2) The role of the media, and "spin"
Two competing memes are in play. 1) "coup" - and 2) "the referendum was about allowing the president to be re-elected"
Most newspapers reports have converged on these two memes as shorthand.
The Honduran government disputes the first, as do some
bloggers inside the country (even if no-one else outside the country does, 24 hours later), and the second was not the text of the referendum. From that always helpful wikipedia talk page...
“¿Está usted de acuerdo que en las elecciones generales de noviembre de 2009 se instale una cuarta urna para decidir sobre la convocatoria a una Asamblea Nacional Constituyente que apruebe una nueva constitución política?”
Translated: "Do you agree for a Fourth Urn to be installed on the November 2009 general elections in order to decide whether to call or not for a National Constitutional Convention to approve a new Political Constitution?" -- so the question is not: Do you want the current president to be re-elected?
It is interesting to compare DailyKos's (A progressive-liberal) views of
Honduras - and
Iran. This
article, although not representative of dailykos's views as a whole, was interesting, as were the comments.

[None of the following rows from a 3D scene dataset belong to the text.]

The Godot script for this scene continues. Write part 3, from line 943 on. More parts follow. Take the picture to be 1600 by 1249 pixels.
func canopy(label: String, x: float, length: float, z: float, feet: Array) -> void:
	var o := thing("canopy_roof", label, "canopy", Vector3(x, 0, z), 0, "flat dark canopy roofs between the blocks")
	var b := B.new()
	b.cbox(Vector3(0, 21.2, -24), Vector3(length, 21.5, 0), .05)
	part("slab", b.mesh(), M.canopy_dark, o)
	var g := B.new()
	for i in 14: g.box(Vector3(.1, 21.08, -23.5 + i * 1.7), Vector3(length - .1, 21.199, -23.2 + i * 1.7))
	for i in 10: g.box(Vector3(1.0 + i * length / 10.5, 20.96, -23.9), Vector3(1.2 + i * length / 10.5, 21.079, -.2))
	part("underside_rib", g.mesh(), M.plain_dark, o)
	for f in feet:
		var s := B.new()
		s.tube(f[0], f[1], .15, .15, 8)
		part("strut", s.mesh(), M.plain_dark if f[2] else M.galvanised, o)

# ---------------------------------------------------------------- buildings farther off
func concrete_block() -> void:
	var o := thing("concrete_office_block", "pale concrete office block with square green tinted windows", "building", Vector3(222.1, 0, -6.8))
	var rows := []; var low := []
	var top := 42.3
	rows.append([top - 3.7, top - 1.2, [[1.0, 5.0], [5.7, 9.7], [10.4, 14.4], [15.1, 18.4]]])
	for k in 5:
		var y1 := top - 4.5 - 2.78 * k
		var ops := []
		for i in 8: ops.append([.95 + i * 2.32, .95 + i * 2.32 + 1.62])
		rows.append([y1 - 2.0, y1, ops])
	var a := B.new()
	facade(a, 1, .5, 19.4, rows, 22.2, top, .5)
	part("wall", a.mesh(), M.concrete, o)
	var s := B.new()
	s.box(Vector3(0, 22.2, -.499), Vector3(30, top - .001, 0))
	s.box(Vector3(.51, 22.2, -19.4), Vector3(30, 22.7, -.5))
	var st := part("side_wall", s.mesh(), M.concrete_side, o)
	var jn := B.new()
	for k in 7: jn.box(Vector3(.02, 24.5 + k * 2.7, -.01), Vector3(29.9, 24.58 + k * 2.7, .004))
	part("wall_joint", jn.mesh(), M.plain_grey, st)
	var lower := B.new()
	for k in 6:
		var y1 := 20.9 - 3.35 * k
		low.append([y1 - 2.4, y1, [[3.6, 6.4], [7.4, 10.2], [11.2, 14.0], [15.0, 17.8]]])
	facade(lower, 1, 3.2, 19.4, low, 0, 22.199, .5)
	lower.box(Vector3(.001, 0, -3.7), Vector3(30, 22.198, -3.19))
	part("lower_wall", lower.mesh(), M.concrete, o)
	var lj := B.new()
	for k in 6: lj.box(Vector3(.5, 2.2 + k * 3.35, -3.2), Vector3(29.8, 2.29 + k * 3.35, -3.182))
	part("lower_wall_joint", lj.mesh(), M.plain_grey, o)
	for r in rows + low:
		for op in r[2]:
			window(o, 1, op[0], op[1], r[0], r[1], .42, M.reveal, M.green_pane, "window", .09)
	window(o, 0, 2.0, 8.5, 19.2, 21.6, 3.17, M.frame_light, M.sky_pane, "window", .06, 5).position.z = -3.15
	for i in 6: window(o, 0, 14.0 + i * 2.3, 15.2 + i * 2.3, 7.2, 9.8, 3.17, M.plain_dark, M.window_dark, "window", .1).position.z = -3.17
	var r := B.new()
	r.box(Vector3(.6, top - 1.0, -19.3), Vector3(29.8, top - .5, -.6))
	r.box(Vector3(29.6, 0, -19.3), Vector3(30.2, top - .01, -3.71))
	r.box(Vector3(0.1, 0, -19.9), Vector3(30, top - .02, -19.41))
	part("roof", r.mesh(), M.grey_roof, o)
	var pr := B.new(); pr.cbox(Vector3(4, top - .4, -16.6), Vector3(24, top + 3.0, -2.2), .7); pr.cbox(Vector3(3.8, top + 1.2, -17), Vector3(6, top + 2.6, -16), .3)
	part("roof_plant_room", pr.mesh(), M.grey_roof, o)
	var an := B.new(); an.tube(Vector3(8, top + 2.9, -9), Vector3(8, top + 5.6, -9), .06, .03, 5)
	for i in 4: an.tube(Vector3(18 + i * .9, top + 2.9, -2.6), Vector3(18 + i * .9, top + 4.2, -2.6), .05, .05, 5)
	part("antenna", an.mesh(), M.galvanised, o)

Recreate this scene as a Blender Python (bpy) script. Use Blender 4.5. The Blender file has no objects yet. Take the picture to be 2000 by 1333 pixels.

More on this in a bit, I need a few more cites from more varying perspectives.
Update: Jun 30, 5:00 PM I haven't had power all day, a major storm hit this morning.....
Update: Midnight A lot has happened today, everything from the UN voting unaminously to endorse Zelaya's continued presidency to multiple protests on both sides, to me losing contact with the one friend I have in Honduras for the last 24 hours, entirely.
Probably the most elequent person inside Tegucigalpa, in her own way, was
Figgylicious yelling back at the TV. I keep wondering when or if the MSM will try and follow up on the thousands of blog writers and commenters I've seen typing their hearts out.